--- start of The records ---

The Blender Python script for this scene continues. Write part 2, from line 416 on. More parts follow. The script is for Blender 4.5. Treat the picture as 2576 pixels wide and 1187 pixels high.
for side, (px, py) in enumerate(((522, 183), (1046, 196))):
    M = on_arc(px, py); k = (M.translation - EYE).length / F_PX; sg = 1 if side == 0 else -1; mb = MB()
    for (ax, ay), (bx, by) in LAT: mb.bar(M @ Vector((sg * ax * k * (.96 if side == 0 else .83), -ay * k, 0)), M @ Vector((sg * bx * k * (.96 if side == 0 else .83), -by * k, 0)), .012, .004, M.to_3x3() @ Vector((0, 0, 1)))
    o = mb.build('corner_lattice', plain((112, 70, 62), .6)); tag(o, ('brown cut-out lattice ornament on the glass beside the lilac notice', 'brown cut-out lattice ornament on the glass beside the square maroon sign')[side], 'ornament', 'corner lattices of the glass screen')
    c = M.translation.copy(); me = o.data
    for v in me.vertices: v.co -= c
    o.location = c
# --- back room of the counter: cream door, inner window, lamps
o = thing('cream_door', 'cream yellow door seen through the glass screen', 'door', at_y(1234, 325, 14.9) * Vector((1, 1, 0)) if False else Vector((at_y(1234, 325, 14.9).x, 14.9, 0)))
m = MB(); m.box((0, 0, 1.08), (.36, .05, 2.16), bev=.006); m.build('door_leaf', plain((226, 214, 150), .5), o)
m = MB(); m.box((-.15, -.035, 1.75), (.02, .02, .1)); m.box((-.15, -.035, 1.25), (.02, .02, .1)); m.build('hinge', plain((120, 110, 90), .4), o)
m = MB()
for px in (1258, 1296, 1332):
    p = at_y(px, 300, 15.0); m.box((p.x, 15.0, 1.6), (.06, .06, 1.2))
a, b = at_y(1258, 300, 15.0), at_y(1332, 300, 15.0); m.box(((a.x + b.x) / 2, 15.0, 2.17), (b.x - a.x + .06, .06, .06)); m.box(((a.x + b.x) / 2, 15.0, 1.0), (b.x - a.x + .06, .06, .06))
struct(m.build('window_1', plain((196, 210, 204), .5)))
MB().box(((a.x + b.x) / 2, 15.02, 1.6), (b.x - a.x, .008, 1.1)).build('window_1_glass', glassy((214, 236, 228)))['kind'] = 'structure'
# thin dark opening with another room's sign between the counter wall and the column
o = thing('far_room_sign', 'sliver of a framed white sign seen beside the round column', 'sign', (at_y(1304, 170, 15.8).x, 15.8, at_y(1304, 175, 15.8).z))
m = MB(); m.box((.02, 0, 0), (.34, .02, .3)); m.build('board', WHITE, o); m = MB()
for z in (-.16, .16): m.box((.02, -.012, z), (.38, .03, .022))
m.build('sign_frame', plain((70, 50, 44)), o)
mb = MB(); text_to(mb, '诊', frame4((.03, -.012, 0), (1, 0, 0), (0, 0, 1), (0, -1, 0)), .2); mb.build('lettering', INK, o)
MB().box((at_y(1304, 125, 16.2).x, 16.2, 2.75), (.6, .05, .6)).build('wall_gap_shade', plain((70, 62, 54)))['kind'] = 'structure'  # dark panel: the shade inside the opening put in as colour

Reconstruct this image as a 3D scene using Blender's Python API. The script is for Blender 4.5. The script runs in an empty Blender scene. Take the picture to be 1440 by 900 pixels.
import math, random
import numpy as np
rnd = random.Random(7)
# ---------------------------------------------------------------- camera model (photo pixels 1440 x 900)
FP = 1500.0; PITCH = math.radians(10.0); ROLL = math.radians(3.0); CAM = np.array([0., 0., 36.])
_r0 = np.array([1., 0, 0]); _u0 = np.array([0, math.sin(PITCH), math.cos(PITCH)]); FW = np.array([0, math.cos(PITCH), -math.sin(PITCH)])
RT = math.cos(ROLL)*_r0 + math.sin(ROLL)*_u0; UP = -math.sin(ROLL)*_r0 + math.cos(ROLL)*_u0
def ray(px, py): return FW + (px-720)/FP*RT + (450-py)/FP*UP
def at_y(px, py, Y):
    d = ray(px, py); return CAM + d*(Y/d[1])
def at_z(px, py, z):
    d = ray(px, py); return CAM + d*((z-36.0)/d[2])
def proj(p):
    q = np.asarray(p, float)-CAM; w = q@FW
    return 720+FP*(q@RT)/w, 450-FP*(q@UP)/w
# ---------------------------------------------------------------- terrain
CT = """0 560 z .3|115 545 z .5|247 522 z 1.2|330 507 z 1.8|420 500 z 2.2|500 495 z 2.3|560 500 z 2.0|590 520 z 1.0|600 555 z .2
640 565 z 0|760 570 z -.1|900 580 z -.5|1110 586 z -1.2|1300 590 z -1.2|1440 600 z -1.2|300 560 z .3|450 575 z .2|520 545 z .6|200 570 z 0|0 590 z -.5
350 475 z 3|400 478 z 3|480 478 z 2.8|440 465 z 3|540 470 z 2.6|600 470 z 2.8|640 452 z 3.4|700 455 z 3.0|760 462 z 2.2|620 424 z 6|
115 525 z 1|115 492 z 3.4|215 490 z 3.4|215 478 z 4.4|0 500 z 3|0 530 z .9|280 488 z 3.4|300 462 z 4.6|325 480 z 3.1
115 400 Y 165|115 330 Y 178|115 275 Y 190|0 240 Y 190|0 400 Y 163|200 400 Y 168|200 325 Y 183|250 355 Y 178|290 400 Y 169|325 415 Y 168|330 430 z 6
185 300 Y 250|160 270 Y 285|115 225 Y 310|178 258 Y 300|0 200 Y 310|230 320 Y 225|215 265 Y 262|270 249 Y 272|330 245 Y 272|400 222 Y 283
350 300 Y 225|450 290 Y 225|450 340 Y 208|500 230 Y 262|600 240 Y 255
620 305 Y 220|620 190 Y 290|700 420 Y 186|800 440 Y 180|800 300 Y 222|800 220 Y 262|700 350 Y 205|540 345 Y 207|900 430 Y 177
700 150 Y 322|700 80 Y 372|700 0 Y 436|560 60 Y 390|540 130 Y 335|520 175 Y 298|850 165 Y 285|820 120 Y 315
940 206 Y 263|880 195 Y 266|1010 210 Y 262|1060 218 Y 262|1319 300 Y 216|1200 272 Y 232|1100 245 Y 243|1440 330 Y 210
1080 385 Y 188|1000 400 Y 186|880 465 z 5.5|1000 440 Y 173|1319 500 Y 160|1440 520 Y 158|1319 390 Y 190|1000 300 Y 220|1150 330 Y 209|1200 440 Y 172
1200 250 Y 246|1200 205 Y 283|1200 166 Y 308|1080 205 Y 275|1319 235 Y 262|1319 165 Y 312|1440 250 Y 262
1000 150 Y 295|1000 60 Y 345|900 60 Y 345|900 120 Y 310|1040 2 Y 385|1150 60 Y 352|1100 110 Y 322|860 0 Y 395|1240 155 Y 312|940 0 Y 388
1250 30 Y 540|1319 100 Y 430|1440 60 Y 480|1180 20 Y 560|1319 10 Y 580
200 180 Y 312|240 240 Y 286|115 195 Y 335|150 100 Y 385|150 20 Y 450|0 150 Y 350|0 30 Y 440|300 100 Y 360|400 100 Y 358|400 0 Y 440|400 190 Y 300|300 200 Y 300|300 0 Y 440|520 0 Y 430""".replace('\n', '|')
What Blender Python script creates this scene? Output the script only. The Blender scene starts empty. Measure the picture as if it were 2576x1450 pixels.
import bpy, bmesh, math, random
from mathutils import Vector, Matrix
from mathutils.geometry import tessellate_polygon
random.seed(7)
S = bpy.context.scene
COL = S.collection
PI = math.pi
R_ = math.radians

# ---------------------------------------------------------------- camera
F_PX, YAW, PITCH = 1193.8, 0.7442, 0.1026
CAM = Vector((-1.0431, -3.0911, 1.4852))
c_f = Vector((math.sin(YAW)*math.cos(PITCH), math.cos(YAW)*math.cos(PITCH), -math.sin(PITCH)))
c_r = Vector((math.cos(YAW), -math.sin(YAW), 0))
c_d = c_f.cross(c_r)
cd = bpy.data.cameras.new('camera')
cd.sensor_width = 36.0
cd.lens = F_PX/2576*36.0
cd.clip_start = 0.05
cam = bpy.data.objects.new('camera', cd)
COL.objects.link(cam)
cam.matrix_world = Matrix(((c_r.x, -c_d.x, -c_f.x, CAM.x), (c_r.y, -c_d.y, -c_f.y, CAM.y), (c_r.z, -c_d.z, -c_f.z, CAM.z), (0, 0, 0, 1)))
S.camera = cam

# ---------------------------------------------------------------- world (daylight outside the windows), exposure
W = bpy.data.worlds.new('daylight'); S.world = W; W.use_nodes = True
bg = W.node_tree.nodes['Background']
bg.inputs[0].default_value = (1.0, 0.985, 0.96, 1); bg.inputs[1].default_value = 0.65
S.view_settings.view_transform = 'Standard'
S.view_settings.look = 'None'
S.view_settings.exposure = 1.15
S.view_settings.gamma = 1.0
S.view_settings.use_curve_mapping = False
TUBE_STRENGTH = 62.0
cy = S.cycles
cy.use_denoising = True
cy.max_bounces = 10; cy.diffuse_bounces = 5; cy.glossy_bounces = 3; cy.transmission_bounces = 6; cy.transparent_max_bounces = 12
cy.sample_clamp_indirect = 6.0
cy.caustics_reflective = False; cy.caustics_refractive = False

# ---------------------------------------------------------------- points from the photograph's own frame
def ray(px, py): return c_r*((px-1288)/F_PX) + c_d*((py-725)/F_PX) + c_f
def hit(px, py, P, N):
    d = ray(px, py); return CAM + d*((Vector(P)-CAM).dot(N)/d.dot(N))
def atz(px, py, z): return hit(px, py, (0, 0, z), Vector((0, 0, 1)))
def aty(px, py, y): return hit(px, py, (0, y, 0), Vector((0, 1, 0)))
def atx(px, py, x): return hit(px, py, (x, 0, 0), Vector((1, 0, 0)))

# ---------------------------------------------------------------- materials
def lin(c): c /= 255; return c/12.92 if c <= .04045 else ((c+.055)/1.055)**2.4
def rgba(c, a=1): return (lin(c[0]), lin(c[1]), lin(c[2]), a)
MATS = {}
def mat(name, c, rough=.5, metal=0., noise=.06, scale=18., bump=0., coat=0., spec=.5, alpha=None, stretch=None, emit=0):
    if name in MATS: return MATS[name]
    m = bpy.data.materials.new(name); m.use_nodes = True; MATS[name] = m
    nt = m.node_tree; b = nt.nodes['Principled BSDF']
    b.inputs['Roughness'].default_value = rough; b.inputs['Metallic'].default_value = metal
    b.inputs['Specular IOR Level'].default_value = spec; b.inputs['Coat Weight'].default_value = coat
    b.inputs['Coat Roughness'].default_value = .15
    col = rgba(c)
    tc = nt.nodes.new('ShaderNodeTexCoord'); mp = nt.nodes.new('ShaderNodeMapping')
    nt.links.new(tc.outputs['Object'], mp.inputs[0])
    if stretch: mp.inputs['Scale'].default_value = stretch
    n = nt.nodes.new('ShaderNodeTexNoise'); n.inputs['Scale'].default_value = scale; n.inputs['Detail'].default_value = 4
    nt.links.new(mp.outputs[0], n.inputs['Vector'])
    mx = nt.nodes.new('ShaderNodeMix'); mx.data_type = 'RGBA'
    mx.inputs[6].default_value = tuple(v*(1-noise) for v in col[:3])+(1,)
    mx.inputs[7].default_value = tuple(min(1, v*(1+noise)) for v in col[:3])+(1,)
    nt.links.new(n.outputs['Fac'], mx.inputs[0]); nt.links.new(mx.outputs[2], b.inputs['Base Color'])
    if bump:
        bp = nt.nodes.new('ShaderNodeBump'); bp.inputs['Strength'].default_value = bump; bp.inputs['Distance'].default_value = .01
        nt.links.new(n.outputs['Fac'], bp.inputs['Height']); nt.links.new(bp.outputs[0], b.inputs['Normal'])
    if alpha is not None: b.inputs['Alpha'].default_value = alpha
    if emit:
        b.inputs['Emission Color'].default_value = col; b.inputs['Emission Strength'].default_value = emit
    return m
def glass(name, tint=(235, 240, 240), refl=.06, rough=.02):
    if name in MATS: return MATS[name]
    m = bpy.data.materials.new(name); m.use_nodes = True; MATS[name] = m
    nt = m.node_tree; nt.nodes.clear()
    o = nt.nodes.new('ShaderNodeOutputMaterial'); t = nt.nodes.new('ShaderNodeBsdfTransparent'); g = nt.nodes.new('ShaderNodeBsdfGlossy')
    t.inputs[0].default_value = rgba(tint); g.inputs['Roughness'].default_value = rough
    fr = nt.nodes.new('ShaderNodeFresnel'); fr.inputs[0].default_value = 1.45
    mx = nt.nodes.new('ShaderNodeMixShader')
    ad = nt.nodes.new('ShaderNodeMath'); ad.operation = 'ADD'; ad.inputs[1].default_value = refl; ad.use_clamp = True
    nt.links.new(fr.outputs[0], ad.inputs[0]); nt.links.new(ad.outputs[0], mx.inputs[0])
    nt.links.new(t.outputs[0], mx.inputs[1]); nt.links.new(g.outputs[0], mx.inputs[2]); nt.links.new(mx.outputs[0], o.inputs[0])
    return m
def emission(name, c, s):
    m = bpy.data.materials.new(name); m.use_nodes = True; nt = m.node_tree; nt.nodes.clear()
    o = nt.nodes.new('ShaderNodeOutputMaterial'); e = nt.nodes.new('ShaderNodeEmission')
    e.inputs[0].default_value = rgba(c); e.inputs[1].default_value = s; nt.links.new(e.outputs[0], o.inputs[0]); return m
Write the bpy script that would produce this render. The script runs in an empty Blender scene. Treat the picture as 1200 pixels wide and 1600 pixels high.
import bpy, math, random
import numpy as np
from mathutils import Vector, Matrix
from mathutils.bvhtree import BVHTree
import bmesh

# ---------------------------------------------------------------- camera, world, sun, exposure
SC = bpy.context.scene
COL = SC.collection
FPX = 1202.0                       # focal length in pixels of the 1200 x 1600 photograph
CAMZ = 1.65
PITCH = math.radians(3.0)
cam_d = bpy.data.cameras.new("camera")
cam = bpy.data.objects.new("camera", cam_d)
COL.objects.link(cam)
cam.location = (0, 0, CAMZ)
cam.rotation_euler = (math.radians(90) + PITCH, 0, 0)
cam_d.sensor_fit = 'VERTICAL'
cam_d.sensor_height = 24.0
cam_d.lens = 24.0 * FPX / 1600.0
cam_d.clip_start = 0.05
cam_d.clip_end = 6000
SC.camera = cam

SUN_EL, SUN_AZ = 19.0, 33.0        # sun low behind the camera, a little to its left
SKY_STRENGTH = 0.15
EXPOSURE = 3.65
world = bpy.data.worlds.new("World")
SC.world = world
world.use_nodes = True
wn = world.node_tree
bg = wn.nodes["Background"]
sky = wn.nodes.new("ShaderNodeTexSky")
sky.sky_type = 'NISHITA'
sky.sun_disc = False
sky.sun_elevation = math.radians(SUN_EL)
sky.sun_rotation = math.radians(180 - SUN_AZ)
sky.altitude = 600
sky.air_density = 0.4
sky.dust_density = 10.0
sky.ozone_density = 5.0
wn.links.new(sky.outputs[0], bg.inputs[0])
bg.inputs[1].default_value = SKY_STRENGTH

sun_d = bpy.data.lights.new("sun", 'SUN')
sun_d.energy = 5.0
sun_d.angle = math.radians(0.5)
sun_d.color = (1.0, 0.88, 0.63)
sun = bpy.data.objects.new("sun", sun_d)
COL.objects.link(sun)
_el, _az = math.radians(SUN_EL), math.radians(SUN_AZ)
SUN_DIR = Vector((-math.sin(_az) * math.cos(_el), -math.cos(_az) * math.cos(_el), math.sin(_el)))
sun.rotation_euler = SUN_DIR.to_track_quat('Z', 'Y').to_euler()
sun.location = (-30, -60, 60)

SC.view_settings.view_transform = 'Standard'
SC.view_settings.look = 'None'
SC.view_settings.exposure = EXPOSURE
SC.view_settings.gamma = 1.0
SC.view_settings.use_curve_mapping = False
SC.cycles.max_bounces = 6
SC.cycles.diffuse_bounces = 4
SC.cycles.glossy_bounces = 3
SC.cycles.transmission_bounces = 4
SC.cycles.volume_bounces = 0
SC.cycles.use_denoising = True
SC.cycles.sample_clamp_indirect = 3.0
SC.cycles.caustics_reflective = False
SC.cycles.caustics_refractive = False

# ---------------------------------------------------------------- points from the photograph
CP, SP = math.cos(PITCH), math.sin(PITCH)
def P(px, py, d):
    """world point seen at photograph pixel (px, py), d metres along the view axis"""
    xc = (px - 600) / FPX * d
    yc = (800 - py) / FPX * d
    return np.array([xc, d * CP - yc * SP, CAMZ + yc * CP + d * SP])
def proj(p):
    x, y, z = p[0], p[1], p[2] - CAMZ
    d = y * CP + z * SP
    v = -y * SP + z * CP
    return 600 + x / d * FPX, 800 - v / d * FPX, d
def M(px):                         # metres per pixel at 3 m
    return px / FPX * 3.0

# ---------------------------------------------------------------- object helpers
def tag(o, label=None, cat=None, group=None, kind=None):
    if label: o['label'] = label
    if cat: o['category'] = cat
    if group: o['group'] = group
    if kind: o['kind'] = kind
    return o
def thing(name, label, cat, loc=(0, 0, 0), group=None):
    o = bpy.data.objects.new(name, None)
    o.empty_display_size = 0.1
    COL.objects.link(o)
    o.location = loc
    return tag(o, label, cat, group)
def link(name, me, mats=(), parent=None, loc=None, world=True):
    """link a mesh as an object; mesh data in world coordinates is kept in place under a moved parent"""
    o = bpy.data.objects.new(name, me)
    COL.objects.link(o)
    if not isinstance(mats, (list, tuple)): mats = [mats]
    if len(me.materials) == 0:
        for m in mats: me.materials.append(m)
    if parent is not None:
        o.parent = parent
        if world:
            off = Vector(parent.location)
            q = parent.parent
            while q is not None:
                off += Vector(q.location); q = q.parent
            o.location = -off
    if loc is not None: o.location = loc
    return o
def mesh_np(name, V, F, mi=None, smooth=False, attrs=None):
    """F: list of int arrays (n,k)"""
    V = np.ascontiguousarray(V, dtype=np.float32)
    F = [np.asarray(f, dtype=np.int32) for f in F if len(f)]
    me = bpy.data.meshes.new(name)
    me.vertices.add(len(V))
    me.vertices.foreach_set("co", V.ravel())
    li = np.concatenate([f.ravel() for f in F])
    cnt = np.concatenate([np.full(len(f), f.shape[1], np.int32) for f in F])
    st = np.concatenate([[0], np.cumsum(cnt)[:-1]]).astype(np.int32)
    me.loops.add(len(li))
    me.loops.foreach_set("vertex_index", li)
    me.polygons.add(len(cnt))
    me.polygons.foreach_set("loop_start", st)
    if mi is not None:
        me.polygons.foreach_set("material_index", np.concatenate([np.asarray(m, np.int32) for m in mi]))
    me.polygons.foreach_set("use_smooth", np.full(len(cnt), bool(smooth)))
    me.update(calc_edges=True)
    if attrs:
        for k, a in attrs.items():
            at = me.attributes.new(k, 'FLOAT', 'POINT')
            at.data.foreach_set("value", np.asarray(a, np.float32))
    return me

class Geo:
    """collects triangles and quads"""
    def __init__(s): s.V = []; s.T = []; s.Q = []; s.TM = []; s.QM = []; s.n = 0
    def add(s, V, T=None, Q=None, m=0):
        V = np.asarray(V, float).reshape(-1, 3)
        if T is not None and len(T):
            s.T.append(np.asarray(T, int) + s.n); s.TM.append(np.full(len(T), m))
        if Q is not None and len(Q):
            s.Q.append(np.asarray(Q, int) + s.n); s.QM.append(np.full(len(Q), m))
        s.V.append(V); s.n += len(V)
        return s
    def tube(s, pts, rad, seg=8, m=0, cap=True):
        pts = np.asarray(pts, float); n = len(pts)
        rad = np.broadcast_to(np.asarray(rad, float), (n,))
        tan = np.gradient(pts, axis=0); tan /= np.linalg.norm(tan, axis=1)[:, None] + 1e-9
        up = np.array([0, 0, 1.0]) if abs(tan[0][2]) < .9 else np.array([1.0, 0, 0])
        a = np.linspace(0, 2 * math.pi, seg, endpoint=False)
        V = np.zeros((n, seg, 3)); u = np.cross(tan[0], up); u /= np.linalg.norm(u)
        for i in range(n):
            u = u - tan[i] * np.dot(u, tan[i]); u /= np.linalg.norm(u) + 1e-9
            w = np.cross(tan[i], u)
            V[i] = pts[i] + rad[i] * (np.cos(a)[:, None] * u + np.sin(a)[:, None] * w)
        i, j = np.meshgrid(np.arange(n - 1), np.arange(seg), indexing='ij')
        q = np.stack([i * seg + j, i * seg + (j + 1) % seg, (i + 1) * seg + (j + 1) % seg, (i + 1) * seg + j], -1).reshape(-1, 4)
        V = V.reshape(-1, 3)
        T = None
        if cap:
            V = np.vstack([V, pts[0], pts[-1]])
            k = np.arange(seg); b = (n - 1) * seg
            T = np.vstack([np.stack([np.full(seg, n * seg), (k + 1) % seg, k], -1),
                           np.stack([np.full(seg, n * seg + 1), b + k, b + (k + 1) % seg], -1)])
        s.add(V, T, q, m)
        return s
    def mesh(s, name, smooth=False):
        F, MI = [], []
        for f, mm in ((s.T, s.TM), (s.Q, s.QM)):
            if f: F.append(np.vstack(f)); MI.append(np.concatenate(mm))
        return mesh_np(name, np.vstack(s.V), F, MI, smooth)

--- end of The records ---

What you have to do
Exactly the lines from the line that has "What Blender Python" through the line that has "R_ = math.radians" are to be repeated, both included, with nothing added.

Finished answer
What Blender Python script creates this scene? Output the script only. The Blender scene starts empty. Measure the picture as if it were 2576x1450 pixels.
import bpy, bmesh, math, random
from mathutils import Vector, Matrix
from mathutils.geometry import tessellate_polygon
random.seed(7)
S = bpy.context.scene
COL = S.collection
PI = math.pi
R_ = math.radians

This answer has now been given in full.